Many popular services online give out code snippets to place on your site for various reasons. Usually there's nothing wrong or dangerous about it, however, sometimes the opposite is true.

Take the insanely popular Google Adsense service. The idea is awesome, the implementation however - not that much. There is one line of code that scares me in particular:

<script type="text/javascript" src="http://pagead2.googlesyndication.com/pagead/show_ads.js">


How incredibly insecure is that? By placing Google ads on your website you are pretty much putting your security in Google's hands. If an attacker would gain control over the cluster that hosts the "show_ads.js" file, we could be talking about the largest mass-deface in the history of the internet. Worse, the attacker could quietly collect cookies from thousands of websites, and then commit massive identity theft (although, technically, the amount of traffic involved may be overwhelming).

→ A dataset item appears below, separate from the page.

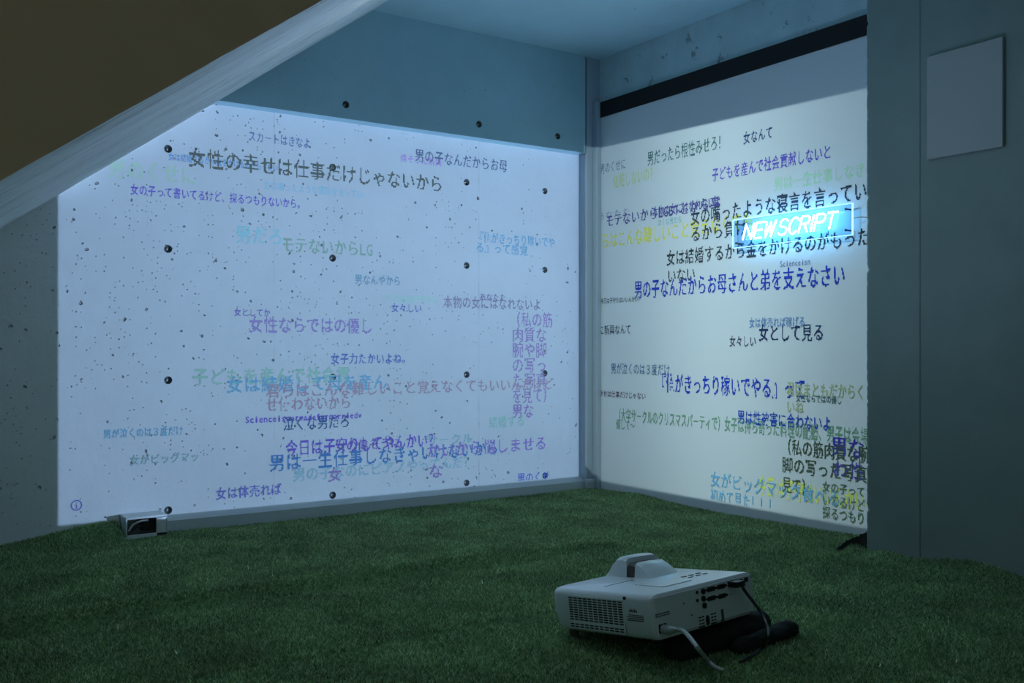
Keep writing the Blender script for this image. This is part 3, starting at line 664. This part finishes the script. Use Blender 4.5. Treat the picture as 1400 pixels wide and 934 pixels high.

To tell the truth, I can't exactly claim I never did the same mistake. Actually, I have the Google Analytics script embedded into all of my pages right now.

I guess you can agree with me when I say that the chances of Google getting hacked are close to 0. Consequently, I'm not planning to remove the Analytics script from my site anytime soon. However, Google aren't the only ones who ask their users to include remote scripts.

Don't believe me? Take another example. Digg.com. Guess what's their solution for placing a "digg it" button on your site?

<script src="http://digg.com/tools/diggthis.js" type="text/javascript"></script>


Yes, you can argue that digg.com is a pretty secure place as well, sure you can, however that would be missing the point. By placing this code on your page, you're trusting the admins of another site to be responsible for your site's security.

What's the solution? Iframes, maybe. Giving out the script files for local inclusion, maybe. Anything other than including code from servers that the user isn't responsible for.

I doubt anyone that manages services such as Google Adsense will ever read this post, but if you're someone who's including remote scripts on a website, always remember that what you're doing is insecure.

Oh, and P.S.
Flash (swf) ads can also run scripts. Guess how many websites embed those remotely?